Project funded by:   NSF - 0830328 (2008)

PI: Muralee Muraleetharan,
Co-PIs:
Description: Pile foundations are an integral part of many civil engineering structures. The seismic behavior of pile foundations is a very complex problem with interactions between soils (solid skeleton, pore water, and pore air), piles, and superstructure. This complexity is further exacerbated when weak soils such as soft clays and liquefiable loose sands surround the pile foundation. The behavior of pile foundations in liquefiable sands has been studied extensively; however, similar investigations for soft clays or seismic response of piles in improved soils have been rarely performed. The current seismic design practice calls for avoiding inelastic behavior of pile foundations by restricting their lateral displacements because it is difficult to detect damage to foundations following an earthquake.
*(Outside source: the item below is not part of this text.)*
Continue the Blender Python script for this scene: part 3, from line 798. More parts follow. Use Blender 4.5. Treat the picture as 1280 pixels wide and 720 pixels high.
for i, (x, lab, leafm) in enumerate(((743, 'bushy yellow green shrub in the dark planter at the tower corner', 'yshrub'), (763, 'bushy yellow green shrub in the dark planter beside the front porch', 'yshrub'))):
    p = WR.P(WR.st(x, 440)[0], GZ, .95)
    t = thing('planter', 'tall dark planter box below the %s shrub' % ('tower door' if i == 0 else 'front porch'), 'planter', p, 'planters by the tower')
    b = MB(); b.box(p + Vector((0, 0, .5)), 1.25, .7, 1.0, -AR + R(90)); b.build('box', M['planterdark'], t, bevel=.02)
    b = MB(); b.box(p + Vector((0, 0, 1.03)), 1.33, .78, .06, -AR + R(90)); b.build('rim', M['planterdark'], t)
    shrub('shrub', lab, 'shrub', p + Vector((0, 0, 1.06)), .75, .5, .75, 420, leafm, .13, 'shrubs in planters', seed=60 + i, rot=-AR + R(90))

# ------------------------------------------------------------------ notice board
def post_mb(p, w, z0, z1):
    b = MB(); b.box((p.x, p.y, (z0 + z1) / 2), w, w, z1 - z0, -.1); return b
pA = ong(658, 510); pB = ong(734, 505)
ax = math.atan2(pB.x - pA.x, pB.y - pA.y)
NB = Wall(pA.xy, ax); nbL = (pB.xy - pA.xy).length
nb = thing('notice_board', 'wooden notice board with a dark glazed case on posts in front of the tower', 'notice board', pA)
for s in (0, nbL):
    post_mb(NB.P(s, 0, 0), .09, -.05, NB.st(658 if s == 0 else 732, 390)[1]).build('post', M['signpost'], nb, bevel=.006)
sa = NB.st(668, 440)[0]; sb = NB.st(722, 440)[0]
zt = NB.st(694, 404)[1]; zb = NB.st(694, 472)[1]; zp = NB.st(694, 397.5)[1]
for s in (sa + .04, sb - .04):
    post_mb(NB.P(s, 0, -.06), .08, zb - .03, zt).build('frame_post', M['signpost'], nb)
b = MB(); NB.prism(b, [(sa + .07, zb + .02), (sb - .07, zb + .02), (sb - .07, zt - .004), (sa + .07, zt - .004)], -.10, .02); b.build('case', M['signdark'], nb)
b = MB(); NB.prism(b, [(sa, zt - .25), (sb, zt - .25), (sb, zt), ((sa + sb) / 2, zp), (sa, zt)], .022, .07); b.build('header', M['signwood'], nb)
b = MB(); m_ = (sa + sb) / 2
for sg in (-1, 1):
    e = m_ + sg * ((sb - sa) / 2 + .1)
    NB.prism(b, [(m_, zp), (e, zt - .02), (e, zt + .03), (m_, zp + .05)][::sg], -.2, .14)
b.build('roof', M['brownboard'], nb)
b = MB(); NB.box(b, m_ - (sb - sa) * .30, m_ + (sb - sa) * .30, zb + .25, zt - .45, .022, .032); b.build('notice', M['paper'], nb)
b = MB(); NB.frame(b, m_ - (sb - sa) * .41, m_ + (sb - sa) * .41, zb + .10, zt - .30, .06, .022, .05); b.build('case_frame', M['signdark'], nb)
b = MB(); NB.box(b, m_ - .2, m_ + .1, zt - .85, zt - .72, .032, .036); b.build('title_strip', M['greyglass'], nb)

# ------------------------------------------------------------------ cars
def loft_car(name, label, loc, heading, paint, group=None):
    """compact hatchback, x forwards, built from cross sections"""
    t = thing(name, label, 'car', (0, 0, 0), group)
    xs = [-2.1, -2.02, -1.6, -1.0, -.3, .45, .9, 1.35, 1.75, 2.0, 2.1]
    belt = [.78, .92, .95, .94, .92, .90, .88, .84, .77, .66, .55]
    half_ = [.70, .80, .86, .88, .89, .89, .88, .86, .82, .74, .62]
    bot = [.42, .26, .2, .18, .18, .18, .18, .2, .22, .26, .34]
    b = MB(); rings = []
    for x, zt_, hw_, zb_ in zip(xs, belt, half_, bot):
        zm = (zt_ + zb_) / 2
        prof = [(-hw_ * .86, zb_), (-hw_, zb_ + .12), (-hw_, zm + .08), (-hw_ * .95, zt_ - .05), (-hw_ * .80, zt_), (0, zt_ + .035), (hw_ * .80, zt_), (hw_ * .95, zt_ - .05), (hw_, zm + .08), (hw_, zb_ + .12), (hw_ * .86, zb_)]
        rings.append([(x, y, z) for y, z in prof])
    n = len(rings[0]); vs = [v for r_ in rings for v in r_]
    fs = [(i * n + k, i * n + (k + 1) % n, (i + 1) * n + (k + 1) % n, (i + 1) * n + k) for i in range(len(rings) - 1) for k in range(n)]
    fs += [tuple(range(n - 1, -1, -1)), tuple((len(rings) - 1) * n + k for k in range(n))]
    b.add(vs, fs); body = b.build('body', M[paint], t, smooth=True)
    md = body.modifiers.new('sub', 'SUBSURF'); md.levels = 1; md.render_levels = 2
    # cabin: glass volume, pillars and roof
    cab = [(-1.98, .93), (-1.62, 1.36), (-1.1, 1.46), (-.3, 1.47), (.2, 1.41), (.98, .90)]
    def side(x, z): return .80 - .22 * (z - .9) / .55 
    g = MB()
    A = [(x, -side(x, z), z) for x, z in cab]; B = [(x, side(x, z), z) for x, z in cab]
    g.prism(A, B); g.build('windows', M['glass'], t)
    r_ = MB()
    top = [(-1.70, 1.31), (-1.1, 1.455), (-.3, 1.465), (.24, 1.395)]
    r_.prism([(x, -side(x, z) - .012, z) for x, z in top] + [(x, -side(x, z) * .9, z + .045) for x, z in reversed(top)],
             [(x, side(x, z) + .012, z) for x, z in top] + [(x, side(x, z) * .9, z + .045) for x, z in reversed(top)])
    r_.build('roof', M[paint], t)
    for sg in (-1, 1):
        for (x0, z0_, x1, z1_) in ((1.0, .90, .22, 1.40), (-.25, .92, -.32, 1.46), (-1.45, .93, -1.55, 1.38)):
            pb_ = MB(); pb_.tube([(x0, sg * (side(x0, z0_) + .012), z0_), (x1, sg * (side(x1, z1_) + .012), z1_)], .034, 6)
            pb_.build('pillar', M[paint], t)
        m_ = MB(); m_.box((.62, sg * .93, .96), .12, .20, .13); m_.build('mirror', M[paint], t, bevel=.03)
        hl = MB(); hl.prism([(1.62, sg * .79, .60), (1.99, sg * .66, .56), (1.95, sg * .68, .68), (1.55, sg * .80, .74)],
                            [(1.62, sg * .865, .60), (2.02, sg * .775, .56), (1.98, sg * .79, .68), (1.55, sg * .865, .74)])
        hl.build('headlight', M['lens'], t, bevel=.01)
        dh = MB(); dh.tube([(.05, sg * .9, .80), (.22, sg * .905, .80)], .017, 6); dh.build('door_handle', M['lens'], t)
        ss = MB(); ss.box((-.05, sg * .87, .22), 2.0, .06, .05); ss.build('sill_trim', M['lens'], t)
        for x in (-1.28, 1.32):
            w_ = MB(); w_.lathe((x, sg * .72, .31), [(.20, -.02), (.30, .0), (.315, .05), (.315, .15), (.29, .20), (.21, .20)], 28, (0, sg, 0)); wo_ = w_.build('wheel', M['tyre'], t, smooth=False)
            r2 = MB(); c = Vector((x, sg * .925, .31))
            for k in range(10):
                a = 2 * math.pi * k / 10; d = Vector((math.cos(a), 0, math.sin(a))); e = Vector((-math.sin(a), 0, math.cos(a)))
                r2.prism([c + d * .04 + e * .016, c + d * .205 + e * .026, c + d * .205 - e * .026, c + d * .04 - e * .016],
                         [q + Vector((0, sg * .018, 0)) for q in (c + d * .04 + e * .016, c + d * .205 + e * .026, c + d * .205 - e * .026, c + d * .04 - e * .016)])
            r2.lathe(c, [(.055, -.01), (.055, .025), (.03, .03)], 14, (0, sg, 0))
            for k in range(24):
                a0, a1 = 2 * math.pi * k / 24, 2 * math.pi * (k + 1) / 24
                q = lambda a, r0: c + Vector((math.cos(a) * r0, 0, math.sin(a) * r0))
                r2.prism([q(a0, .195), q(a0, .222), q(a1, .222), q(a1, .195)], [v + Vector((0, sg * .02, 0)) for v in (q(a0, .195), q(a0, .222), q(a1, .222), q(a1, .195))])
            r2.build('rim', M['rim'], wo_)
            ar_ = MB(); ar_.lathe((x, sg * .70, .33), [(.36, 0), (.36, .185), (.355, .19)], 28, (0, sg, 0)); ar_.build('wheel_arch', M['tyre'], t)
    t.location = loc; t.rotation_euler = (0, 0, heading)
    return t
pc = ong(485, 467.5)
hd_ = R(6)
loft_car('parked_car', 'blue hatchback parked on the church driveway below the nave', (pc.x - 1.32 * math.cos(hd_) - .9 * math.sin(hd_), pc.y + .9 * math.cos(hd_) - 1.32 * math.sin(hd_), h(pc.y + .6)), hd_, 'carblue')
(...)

Limiting the lateral displacement of a pile foundation is relatively easy to achieve in competent soils. In the case of weak soils, the current practice is to use an increased number of more ductile, larger diameter piles that are difficult to design and expensive to construct. An innovative, and perhaps more cost-effective, solution to this problem is to improve the soil surrounding the pile foundation. For structures undergoing seismic retrofit with existing pile foundations in weak soils, in certain instances, improving the soils may be the only option to improve the seismic behavior of the foundation. This technique is not widely used in seismic regions due to lack of fundamental understanding of the behavior of improved and unimproved soils and the interactions between them as well as with the piles during earthquakes. As a first step in a long term objective of understanding and improving the seismic behavior of pile foundations in all weak soils, the proposed research will focus on soft clays. Soft clays are quite prevalent in earthquake prone areas of the U.S., but have received little attention from the research community.